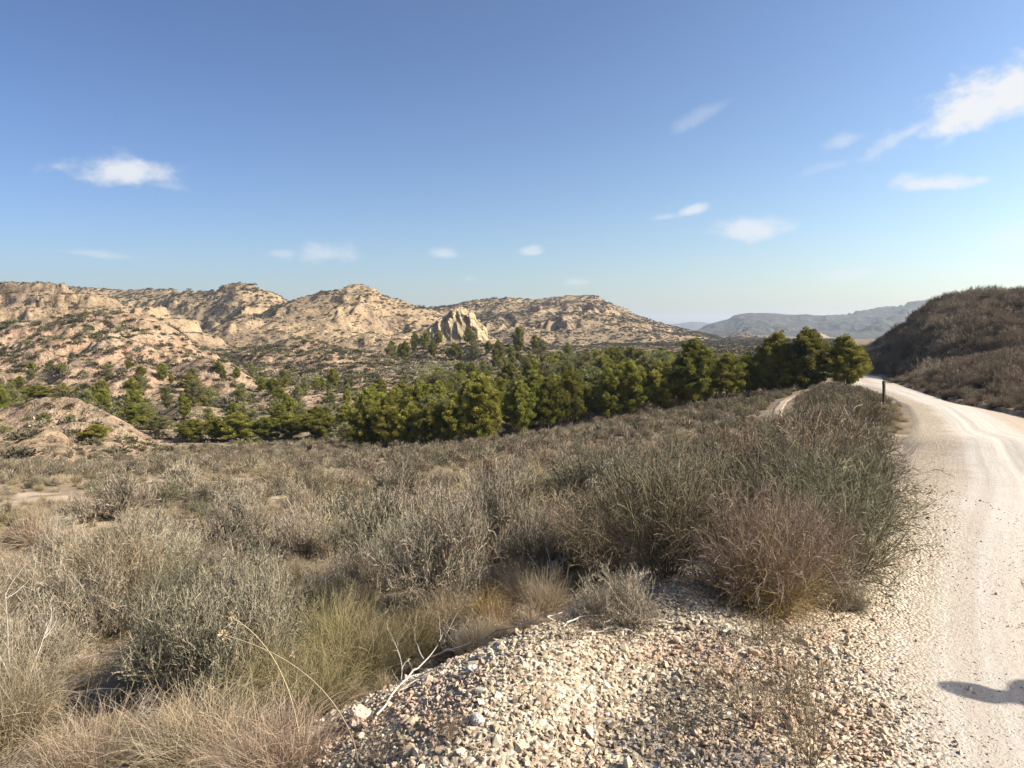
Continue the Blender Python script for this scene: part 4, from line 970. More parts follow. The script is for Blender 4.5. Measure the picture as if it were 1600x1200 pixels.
# front row: px, depth, top py, crown width px, variant, label
ROW = [
 (1325, 66, 524, 60, 9, 'round dark pine standing alone beside the bend of the road'),
 (1264, 67, 513, 76, 10, 'tallest and brightest pine, left of the lone round one by the road'),
 (1212, 68, 519, 62, 11, 'tall pine joined to the left side of the tallest one'),
 (1172, 68, 552, 48, 3, 'shorter pine left of the joined tall pair'),
 (1135, 66, 552, 50, 4, 'short broad pine between the tall pair and the pointed dark pine'),
 (1083, 66, 529, 64, 10, 'pointed tall dark pine in the right half of the front row'),
 (1034, 66, 566, 46, 0, 'low pine just left of the pointed tall dark one'),
 (992, 65, 565, 48, 1, 'bushy pine, second left of the pointed tall dark one'),
 (950, 65, 578, 44, 2, 'dark pine in the middle of the front row with branches to the ground'),
 (893, 64, 574, 40, 3, 'yellow-green topped pine in the middle of the front row'),
 (855, 63, 590, 44, 4, 'pine left of the yellow-green topped one'),
 (812, 62, 596, 46, 5, 'pine with a visible dark trunk left of centre in the front row'),
 (753, 60, 588, 64, 11, 'wide crowned pine standing highest in the left half of the front row'),
 (708, 60, 615, 48, 3, 'pine left of the wide crowned one'),
 (672, 60, 628, 46, 0, 'low bushy pine in the left part of the front row'),
 (636, 61, 633, 46, 2, 'low pine third from the left end of the front row'),
 (602, 61, 634, 50, 4, 'low pine second from the left end of the front row'),
 (572, 62, 624, 52, 9, 'pine at the left end of the front row'),
 (500, 76, 636, 54, 0, 'round pine in the left group, nearest the front row'),
 (455, 78, 646, 46, 1, 'pine second from the right in the left group'),
 (415, 78, 652, 40, 2, 'small pine in the middle of the left group'),
 (375, 77, 645, 54, 3, 'bright rounded pine in the left group'),
 (335, 78, 652, 38, 4, 'slim pine left of the bright rounded one'),
 (298, 77, 655, 48, 5, 'dark dense pine below the pale eroded slope'),
 (245, 82, 650, 40, 6, 'greyish thin pine beside the dark dense one'),
 (212, 92, 632, 42, 1, 'pine in front of the pale hollow at left'),
 (143, 68, 664, 40, 0, 'pine standing alone at left in front of the ochre bare patch'),
 (95, 84, 632, 34, 7, 'thin pine on the rim of the ochre bare slope'),
 (62, 84, 634, 40, 2, 'bushy dark pine on the shaded side of the ochre bare slope'),
 (70, 66, 690, 24, 7, 'tiny thin pine on the ochre bare patch'),
 (225, 88, 655, 30, 3, 'dark little pine in the hollow behind the left group'),
 (545, 70, 660, 34, 6, 'dull pine filling the gap between left group and front row'),
]
pine_xy = []
for i, (px, Y, top, w_, var, lab) in enumerate(ROW):
    x, y, zt = P(px, top, Y); zg = H(x, y); h = max(1.5, (zt - zg) / .99)
    wid = w_ / FPX * Y / .62
    pine(var, x, y, h, wid, i * 2.1, lab, 'pines along the valley edge', zg); pine_xy.append((x, y))
# second row right behind the front one
cnt = 0; pr = np.random.RandomState(77)
def try_pine(px, Y, hmin, hmax, lab, grp, dusty=.35, spacing=2.2, ymax=None):
    global cnt
    x = (px - 800) / FPX * Y
    if pine_xy and min((x - a) ** 2 + (y_ - Y) ** 2 for a, y_ in pine_xy) < spacing ** 2: return
    if road_mask([x], [Y], 1.5, .5)[0] > 0: return
    z = H(x, Y); h = pr.uniform(hmin, hmax)
    if ymax:
        tpx, tpy = pix_of(x, Y, z + h)
        if tpy < ymax: h *= .6; tpx, tpy = pix_of(x, Y, z + h)
        if tpy < ymax - 4: return
    var = pr.randint(6, 9) if pr.rand() < dusty else pr.randint(0, 6)
    tone = 'dusty greyish ' if var > 5 else 'green '; size = 'short ' if h < hmin + .3 * (hmax - hmin) else ('tall ' if h > hmin + .75 * (hmax - hmin) else '')
    ppx = 800 + FPX * x / Y; nb = ['far left edge', 'ochre bare slope', 'pale hollow', 'left group of pines', 'open gap', 'left end of front row', 'wide crowned pine', 'yellow-green topped pine', 'pointed dark pine', 'tall joined pair'][int(np.searchsorted([40, 160, 260, 470, 560, 690, 800, 940, 1110], ppx))]
    dp = 'nearer ' if Y < 105 else ('farther ' if Y < 150 else ('distant '))
    lab = size + tone + lab + ', ' + dp.strip() + ', by ' + nb if 'rock' not in lab else size + lab
    pine(var, x, Y, h, h * pr.uniform(.8, 1.15), pr.rand() * 6, lab, grp, z); pine_xy.append((x, Y)); cnt += 1
def skyl(px): return np.interp(px, [540, 650, 700, 760, 850, 900, 960, 1010, 1060, 1150, 1230], [600, 585, 572, 560, 548, 545, 538, 540, 545, 560, 560])
tries = 0
while cnt < 46 and tries < 3000:
    tries += 1; px = pr.uniform(560, 1215); try_pine(px, pr.uniform(68, 84), 4.0, 5.6, 'pine close behind the front row', 'pines close behind the front row', .25, 2.6, skyl(px))
c1 = cnt
while cnt < c1 + 165 and tries < 9000:
    tries += 1; px = pr.uniform(590, 1240); Y = 84 + 150 * pr.rand() ** 1.2
    try_pine(px, Y, 4.0, 6.2, 'pine in the valley wood', 'pines of the valley wood', .45, 3.2, skyl(px))
c2 = cnt
while cnt < c2 + 105 and tries < 16000:
    tries += 1; px = pr.uniform(-60, 560); Y = pr.uniform(84, 150)
    if 60 < px < 235 and Y < 92: continue
    try_pine(px, Y, 1.8, 4.0, 'pine on the left valley floor', 'pines scattered in the left valley', .5, 3.0, 566)
while cnt < c2 + 130 and tries < 20000:
    tries += 1; px = pr.uniform(600, 900); Y = pr.uniform(235, 262)
    try_pine(px, Y, 4, 7, 'dark pine on the ledges around the pale rock outcrop', 'pines around the rock outcrop', .1, 4, 505)

# ------------------------------------------------------------------ rock outcrop
def rock_outcrop():
    # a wedge of pale limestone: rising blade on the left, massive block on the right, seen across the valley
    D = 275.0
    outl = [(640, 552), (646, 545), (656, 530), (664, 522), (674, 510), (682, 504), (690, 497), (695, 498), (700, 490), (708, 484), (716, 481), (726, 482), (732, 487), (741, 491), (745, 501), (753, 507), (759, 514), (762, 528), (764, 548)]
    n = 170; m = 110; xs = np.linspace(640, 766, n)
    top = np.interp(xs, [a for a, _ in outl], [b for _, b in outl]) - 1
    X = np.array([P(a, 540, D)[0] for a in xs]); Zt = np.array([P(a, b, D)[2] for a, b in zip(xs, top)])
    Zt = Zt + .8 * fbm(X / 3.0, X * 0 + 3, 4, 5)
    z0 = -6.0
    V = []
    v = np.linspace(0, 1, m)          # front foot -> crest -> back foot
    for i in range(n):
        h = max(Zt[i] - z0, .3); dep = 3 + 9 * np.sin(np.pi * min(max(i / (n - 1), .02), .98)) ** .7
        for k in range(m):
            s = v[k] * 2 - 1                                   # -1 front, +1 back
            hh = h * (1 - abs(s) ** 4.5); yv = D + s * dep
            V.append((X[i], yv, z0 + hh))
    V = np.array(V); X_, Y_, Z_ = V.T
    ox = 1.6 * fbm(Z_ / 4 + X_ / 7, Y_ / 5 + X_ / 3, 4, 8); oy = 5.0 * (ridged(X_ / 6.5 + .3 * Z_ / 6, Z_ / 14 + Y_ / 14, 3, 12) - .6) + 1.3 * (ridged(X_ / 1.8, Z_ / 2.6, 3, 16) - .6) + 1.1 * fbm(X_ / 1.6, Z_ / 1.6, 3, 14) + .7 * (ridged(X_ / .8, Z_ / .9, 2, 18) - .6)
    # deep cleft between blade and block
    cl = np.exp(-((X_ - P(698, 520, D)[0]) / 1.8) ** 2) * 3.5 + np.exp(-((X_ - P(712, 520, D)[0]) / 1.2) ** 2) * 2.0
    s_ = np.tile(v * 2 - 1, n); face = 1 - np.abs(s_) ** 4
    V[:, 0] += ox * .5 * face; V[:, 1] += (-oy * 1.0 + np.where(s_ < 0.3, cl, 0)) * face
    q = (np.arange(n - 1)[:, None, None] * m + np.arange(m - 1)[None, :, None] + np.array([0, m, m + 1, 1])[None, None]).reshape(-1, 4)
    me = new_mesh('rock_outcrop', V, q[:, ::1])
    obj('rock_outcrop', me, M['rock'], label='pale yellow limestone rock outcrop standing out in front of the mountains', cat='rock')
rock_outcrop()
# boulders on the mound's left foot
def boulder(px, py, s, seed, label, mat):
    rg = np.random.RandomState(seed); import bmesh
    bm = bmesh.new(); bmesh.ops.create_icosphere(bm, subdivisions=4, radius=1)
    co = np.array([v.co[:] for v in bm.verts]); n = fbm(co[:, 0] * 1.3 + seed, co[:, 1] * 1.3 + co[:, 2], 4, seed); f = ridged(co[:, 0] * 2.5 + co[:, 2] * 1.7, co[:, 1] * 2.5 + seed, 3, seed + 4)
    co = co * (1 + .35 * n[:, None] + .18 * (f[:, None] - .6)) * [1, .8, .65]
    for v, c in zip(bm.verts, co): v.co = c
    me = bpy.data.meshes.new('rock'); bm.to_mesh(me); bm.free()
    g = ground_at(px, py); o = obj('stone', me, mat, label=label, cat='rock'); o.location = (g[0], g[1], g[2] + s * .25); o.scale = (s, s, s); o.rotation_euler = (rg.rand(), rg.rand(), rg.rand() * 6)
s = NT('pinkish_limestone', .9, .1); a_ = s.noise(30, 5); s.done(s.mix(s.rng(a_, .35, .65), (.44, .31, .22), (.64, .52, .38)), s.bump(s.noise(70, 4), .7, .006)); M['pinkrock'] = s.m
s = NT('grey_limestone', .9, .1); a_ = s.noise(30, 5); s.done(s.mix(s.rng(a_, .35, .65), (.28, .26, .24), (.52, .50, .46)), s.bump(s.noise(70, 4), .7, .006)); M['greyrock'] = s.m
boulder(565, 1128, .065, 1, 'rough pinkish lump of rock at the left tip of the gravel mound', M['pinkrock'])
boulder(738, 1050, .030, 2, 'pale grey angular stone on the left crest of the mound', M['greyrock'])
boulder(745, 1130, .034, 3, 'dark grey stone among the pink gravel of the mound', M['greyrock'])
boulder(818, 985, .026, 4, 'small pinkish stone on the top edge of the mound', M['pinkrock'])
boulder(1058, 1005, .026, 5, 'pale flat stone right of the fallen branches', M['pinkrock'])
boulder(415, 935, .07, 6, 'white stone in the gap behind the rounded grey shrubs', M['greyrock'])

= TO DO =
Within the data above, pick out all lines holding the word "part".

= RESULT OF THIS EXERCISE =
Continue the Blender Python script for this scene: part 4, from line 970. More parts follow. The script is for Blender 4.5. Measure the picture as if it were 1600x1200 pixels.
 (672, 60, 628, 46, 0, 'low bushy pine in the left part of the front row'),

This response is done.